With three minutes to play in the second quarter, Rosell Ellis has a look on his face that is two parts disbelief, three parts frustration, and a dash of homicidal wrath. It’s late July 2007, and in Game 5 of the best-of-seven Philippine Basketball Association Finals, Ellis, the 32-year-old former Washington state player of the year for Rainier Beach High School and now import for the PBA’s Alaska Aces, is taking his first breather of the night.
Fuming on the bench, Ellis has just watched Dale Singson, one of his Filipino teammates, lunge into the lane like a doomed soldier leaping out of a trench. Three long-armed defenders were waiting for Singson, who bunny-hopped sideways and sent up a one-hander, which an opponent swatted into the crowd. Ellis’ forehead wrinkled and his eyes bulged. Rocking back and forth and shaking his fists, he alternated between mouthing obscenities and chewing on his lower lip.
Before the PBA finals, Ellis seemed primed to win his first championship as an international player. Early in the series, he was named the PBA’s best import, and his teammate, Willie Miller, won the league’s MVP award. With Ellis, Miller, and a veteran supporting cast, Alaska (not to be confused with the state) was favored over the younger Talk ‘N Text Phone Pals. But after routing their opponents in Game 1, the Aces faded. Alaska dropped Games 2 and 3 and managed to steal Game 4 with a late surge.
Now, in the crucial fifth game, they were playing their worst basketball of the postseason. The guards repeatedly chucked blind shots at the rim. The big men played like they had traded their high-tops for cement clogs. On defense, Ellis grew tired of watching Talk ‘N Text guard Mac-Mac Cardona blow past Alaska’s flat-footed defenders, so Ellis waved off his teammates and manned up on Cardona himself, forcing the speedy guard to heave an impossible turnaround from 19 feet. But when the miss caromed off the rim, Ellis’ teammates let an opposing forward grab the offensive rebound and score on a put-back.

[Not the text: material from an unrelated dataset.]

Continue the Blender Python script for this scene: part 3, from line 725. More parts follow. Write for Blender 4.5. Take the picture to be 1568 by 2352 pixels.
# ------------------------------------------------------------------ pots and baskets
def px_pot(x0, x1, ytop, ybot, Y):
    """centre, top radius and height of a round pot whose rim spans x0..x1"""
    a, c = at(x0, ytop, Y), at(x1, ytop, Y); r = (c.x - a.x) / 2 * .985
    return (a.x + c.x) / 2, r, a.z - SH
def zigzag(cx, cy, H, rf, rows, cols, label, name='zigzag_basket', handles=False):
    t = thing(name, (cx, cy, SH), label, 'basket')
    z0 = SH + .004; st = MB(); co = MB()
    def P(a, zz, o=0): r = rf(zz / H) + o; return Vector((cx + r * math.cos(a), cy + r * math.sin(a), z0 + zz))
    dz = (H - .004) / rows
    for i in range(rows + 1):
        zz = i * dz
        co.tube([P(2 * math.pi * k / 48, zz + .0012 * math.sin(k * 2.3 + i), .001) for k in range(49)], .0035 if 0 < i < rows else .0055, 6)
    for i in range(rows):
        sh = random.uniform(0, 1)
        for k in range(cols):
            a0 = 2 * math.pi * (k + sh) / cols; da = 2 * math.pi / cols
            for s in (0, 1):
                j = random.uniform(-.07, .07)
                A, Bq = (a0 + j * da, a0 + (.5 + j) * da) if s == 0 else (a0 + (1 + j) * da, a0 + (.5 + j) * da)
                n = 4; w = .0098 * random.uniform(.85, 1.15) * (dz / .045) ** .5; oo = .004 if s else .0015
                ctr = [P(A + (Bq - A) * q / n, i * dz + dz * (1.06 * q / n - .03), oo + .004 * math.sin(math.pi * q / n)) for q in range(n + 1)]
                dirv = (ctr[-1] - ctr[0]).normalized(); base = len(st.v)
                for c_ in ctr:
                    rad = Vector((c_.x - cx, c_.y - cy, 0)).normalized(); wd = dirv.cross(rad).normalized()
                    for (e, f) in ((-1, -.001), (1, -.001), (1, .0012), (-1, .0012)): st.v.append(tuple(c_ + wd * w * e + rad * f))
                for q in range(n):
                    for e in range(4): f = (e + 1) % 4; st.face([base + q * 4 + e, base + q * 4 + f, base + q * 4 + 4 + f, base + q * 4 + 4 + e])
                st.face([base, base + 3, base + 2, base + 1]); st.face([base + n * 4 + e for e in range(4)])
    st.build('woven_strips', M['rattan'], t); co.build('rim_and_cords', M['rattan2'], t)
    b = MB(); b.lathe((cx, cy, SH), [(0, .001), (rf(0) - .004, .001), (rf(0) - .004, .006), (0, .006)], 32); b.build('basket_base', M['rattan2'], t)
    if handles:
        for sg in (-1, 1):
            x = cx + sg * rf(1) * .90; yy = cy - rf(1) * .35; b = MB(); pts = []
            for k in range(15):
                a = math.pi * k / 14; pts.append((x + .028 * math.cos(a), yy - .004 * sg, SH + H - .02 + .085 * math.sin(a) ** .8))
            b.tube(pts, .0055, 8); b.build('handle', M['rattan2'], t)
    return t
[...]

Just before halftime, Talk ‘N Text point guard Donbel Belano snagged a long rebound off a missed Alaska jumper, slalomed the length of the court through Alaska’s indifferent defenders, pulled up at the top of the key, and rolled in a three-point shot that sent Alaska into the locker room trailing by nine points. With his best shot at a title slipping away due to his teammates’ ongoing carelessness, Ellis was ready to express his anger with more than a facial expression.
With his teammates seated around him in the locker room, heads bowed, Ellis began talking about the game. “You got in the game for eight minutes, and you ain’t do shit!” he screamed. “If I’m gonna be out there busting my ass, you best believe you better go out there and bust your ass. You ain’t gonna ride me to death. Fuck that! I’m talking to everybody collectively now, but in a minute I’m starting to get personal.”
Tim Cone, Alaska’s head coach, was also furious with the team, and thought Ellis’ invectives were some kind of fiery pep talk. Cone tried to transition from Ellis’ tirade into his own speech. He walked over to Ellis, patted him on the thigh, and said, “I got it now, Roe.”
But rather than yielding to his coach, Ellis bolted to his feet, got in Cone’s face, and screamed, “Fuck that! You ain’t got shit!” Ellis then blamed the coaches for letting the team go soft. “You guys just stand there collecting a check,” he said to his superiors. “What are you guys here for? You don’t say nothing! When a guy comes out the game, tell him what he did wrong or tell him what he needs to do. Don’t just be sitting there. That’s what the goddamn fans are for.”
“Fuck you, Roe!” Cone shot back, and from there, the two faced off in a foul-mouthed tête-à -tête as the other players and coaches watched in horror. Here were the two most important people on the team—the 6-foot-5-inch, 220-pound star player, a towering mass of muscle, a web of veins bulging in his forearms and neck as he clenched his fists; and Cone, the 5-foot-10-inch, middle-aged, mildly potbellied head coach—on the verge of attacking each other.
Beneath the surface of this ugly confrontation, you’ll find the essence of Ellis’ life in basketball: an incident of on-court violence in Ellis’ past that nixed his NBA chances; the pressure of being a hired gun abroad, tasked to play with strangers and accept a disproportionate amount of responsibility for a team’s fortunes; the grief that accompanies missing out on his loved ones’ lives in Seattle; and the passion and professionalism Ellis brings to the game, which, despite his volatile temper, have earned him a reputation as one of the true gentlemen of international basketball.